- [INSTRUCTION]:
Copy verbatim the material from its first line to the line that holds "return np.exp(-(((dx *", including that line.
▼
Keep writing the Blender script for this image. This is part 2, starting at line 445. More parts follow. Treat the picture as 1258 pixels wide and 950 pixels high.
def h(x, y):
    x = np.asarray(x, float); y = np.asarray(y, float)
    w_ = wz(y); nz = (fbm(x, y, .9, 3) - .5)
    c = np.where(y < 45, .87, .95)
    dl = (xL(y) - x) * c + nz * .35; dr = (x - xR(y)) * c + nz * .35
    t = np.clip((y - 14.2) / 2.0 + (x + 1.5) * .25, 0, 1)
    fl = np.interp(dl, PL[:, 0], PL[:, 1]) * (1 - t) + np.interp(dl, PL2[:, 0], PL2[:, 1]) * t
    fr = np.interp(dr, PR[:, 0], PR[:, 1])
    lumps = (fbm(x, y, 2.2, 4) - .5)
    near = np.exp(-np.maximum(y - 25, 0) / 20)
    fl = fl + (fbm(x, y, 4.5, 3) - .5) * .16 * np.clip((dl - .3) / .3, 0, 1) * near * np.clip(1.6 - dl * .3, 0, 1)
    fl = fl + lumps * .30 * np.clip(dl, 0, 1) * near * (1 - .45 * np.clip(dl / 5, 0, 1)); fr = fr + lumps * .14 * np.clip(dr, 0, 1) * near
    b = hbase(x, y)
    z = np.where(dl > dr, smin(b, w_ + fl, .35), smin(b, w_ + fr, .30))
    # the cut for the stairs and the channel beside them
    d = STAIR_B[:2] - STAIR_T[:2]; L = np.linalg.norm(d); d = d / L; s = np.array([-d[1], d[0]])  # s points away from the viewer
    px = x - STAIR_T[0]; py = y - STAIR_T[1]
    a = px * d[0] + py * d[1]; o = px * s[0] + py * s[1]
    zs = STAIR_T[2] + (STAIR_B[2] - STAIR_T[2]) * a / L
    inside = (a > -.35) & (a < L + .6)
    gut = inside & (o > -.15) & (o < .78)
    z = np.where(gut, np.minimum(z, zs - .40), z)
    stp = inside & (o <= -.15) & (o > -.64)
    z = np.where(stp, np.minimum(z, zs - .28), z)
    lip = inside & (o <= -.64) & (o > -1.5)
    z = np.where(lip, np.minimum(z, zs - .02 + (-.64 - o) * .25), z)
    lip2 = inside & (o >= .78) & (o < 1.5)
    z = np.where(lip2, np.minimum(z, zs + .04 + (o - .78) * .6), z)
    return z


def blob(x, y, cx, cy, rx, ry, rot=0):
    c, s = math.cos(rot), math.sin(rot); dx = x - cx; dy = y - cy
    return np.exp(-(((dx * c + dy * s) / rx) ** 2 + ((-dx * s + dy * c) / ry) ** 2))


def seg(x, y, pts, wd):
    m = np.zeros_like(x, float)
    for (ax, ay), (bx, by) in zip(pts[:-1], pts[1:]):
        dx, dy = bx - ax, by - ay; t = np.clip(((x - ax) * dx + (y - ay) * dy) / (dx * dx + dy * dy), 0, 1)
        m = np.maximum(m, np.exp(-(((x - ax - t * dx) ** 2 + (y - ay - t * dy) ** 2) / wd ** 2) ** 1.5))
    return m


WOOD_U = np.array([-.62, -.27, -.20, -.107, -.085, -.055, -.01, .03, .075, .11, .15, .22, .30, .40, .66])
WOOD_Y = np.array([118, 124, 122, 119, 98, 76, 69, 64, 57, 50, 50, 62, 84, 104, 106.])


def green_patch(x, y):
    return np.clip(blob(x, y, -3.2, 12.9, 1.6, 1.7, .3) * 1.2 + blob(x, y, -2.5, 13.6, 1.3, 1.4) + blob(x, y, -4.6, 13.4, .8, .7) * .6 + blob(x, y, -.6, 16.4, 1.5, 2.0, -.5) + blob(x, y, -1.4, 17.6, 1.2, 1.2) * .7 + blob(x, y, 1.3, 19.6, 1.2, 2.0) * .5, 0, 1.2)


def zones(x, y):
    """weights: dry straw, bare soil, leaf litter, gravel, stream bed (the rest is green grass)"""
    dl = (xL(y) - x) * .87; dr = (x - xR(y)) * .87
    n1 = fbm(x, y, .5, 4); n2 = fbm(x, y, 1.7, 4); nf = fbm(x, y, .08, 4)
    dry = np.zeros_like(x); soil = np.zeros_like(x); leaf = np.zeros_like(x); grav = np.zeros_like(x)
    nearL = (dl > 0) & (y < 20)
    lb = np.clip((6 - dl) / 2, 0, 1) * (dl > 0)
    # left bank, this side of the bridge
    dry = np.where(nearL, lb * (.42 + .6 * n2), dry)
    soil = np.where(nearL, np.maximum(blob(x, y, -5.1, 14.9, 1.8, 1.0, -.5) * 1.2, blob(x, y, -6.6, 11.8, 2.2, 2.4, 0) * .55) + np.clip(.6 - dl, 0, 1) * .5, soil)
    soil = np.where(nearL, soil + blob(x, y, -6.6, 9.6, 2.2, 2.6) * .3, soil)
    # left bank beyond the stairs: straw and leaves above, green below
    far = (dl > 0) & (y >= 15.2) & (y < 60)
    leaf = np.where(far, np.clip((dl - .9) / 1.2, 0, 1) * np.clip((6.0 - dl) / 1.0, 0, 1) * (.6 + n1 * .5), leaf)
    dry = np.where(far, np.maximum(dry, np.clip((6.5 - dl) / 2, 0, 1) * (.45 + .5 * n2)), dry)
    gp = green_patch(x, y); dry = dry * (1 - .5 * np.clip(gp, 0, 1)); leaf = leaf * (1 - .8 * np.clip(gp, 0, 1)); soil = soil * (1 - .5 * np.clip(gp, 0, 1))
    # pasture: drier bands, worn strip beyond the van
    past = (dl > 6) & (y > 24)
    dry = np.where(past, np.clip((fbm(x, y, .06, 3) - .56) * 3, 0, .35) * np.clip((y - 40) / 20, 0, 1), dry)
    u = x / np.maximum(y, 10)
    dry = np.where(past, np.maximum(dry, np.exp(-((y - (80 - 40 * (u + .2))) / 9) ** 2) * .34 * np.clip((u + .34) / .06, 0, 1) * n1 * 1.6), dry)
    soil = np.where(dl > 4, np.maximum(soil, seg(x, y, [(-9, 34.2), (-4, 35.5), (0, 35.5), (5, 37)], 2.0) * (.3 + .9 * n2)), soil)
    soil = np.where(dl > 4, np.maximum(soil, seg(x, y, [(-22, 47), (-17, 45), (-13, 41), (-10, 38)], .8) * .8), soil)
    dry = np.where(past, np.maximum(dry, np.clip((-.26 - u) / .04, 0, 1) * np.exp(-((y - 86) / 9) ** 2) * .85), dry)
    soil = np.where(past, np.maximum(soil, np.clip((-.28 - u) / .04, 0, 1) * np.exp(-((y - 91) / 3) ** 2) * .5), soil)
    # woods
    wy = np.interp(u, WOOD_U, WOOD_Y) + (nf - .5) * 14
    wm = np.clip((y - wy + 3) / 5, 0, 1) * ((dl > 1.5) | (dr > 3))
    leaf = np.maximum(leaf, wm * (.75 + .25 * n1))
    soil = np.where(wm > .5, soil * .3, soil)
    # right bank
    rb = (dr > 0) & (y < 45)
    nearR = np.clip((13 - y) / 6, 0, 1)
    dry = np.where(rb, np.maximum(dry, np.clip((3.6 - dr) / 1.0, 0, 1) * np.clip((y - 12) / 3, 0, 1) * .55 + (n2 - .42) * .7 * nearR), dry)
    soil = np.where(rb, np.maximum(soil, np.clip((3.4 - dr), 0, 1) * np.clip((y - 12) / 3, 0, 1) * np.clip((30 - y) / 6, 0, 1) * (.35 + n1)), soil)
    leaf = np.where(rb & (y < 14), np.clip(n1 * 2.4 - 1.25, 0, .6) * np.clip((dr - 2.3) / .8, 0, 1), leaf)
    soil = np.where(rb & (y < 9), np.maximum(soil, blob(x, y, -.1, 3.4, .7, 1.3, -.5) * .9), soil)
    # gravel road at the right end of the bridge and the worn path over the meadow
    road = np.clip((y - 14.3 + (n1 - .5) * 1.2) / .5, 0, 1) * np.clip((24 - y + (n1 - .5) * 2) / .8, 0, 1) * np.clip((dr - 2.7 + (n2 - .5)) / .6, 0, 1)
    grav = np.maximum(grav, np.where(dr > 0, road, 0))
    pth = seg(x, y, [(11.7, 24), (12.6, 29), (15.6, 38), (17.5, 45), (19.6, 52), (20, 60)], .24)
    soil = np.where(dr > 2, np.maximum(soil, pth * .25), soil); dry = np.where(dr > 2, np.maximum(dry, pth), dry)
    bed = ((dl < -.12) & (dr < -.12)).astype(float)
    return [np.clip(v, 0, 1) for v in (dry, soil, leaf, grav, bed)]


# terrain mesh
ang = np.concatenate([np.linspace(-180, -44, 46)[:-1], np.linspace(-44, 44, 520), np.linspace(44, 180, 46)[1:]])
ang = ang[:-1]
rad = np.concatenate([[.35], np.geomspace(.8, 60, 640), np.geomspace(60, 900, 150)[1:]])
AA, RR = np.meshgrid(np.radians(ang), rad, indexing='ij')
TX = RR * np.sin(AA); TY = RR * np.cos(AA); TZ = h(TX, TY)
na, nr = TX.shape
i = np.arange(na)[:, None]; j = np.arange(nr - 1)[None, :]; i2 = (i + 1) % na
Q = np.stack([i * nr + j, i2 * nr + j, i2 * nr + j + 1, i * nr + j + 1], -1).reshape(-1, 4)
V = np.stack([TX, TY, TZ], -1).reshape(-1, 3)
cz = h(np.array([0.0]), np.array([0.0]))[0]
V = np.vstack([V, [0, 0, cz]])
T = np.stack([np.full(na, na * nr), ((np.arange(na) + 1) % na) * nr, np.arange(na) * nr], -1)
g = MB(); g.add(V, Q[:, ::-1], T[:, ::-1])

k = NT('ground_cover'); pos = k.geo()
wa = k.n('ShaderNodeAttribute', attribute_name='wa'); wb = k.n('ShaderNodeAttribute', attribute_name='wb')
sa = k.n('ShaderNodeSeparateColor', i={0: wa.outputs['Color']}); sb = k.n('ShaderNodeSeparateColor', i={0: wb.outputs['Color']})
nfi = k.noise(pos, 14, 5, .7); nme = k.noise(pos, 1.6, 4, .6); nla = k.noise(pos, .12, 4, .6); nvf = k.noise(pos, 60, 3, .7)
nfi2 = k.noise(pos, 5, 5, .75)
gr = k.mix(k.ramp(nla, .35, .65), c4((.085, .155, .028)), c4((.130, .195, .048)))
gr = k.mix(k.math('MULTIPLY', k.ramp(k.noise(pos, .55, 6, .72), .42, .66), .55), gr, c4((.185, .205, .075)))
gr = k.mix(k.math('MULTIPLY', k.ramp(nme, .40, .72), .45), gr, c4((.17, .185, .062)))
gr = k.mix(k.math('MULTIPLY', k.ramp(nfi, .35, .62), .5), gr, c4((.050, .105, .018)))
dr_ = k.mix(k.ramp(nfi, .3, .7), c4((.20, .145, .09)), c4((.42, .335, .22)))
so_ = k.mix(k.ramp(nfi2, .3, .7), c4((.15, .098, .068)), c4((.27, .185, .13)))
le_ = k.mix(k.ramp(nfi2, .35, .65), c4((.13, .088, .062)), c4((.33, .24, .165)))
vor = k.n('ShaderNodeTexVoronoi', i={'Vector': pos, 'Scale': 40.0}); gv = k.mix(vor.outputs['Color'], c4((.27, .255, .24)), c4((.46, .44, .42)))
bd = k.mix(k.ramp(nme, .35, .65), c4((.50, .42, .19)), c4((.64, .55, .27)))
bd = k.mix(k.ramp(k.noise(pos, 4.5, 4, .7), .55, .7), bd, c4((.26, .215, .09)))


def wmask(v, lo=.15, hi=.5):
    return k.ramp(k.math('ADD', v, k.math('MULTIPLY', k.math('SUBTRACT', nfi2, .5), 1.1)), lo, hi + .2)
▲
- [FINISHED TASK]:
Keep writing the Blender script for this image. This is part 2, starting at line 445. More parts follow. Treat the picture as 1258 pixels wide and 950 pixels high.
def h(x, y):
    x = np.asarray(x, float); y = np.asarray(y, float)
    w_ = wz(y); nz = (fbm(x, y, .9, 3) - .5)
    c = np.where(y < 45, .87, .95)
    dl = (xL(y) - x) * c + nz * .35; dr = (x - xR(y)) * c + nz * .35
    t = np.clip((y - 14.2) / 2.0 + (x + 1.5) * .25, 0, 1)
    fl = np.interp(dl, PL[:, 0], PL[:, 1]) * (1 - t) + np.interp(dl, PL2[:, 0], PL2[:, 1]) * t
    fr = np.interp(dr, PR[:, 0], PR[:, 1])
    lumps = (fbm(x, y, 2.2, 4) - .5)
    near = np.exp(-np.maximum(y - 25, 0) / 20)
    fl = fl + (fbm(x, y, 4.5, 3) - .5) * .16 * np.clip((dl - .3) / .3, 0, 1) * near * np.clip(1.6 - dl * .3, 0, 1)
    fl = fl + lumps * .30 * np.clip(dl, 0, 1) * near * (1 - .45 * np.clip(dl / 5, 0, 1)); fr = fr + lumps * .14 * np.clip(dr, 0, 1) * near
    b = hbase(x, y)
    z = np.where(dl > dr, smin(b, w_ + fl, .35), smin(b, w_ + fr, .30))
    # the cut for the stairs and the channel beside them
    d = STAIR_B[:2] - STAIR_T[:2]; L = np.linalg.norm(d); d = d / L; s = np.array([-d[1], d[0]])  # s points away from the viewer
    px = x - STAIR_T[0]; py = y - STAIR_T[1]
    a = px * d[0] + py * d[1]; o = px * s[0] + py * s[1]
    zs = STAIR_T[2] + (STAIR_B[2] - STAIR_T[2]) * a / L
    inside = (a > -.35) & (a < L + .6)
    gut = inside & (o > -.15) & (o < .78)
    z = np.where(gut, np.minimum(z, zs - .40), z)
    stp = inside & (o <= -.15) & (o > -.64)
    z = np.where(stp, np.minimum(z, zs - .28), z)
    lip = inside & (o <= -.64) & (o > -1.5)
    z = np.where(lip, np.minimum(z, zs - .02 + (-.64 - o) * .25), z)
    lip2 = inside & (o >= .78) & (o < 1.5)
    z = np.where(lip2, np.minimum(z, zs + .04 + (o - .78) * .6), z)
    return z


def blob(x, y, cx, cy, rx, ry, rot=0):
    c, s = math.cos(rot), math.sin(rot); dx = x - cx; dy = y - cy
    return np.exp(-(((dx * c + dy * s) / rx) ** 2 + ((-dx * s + dy * c) / ry) ** 2))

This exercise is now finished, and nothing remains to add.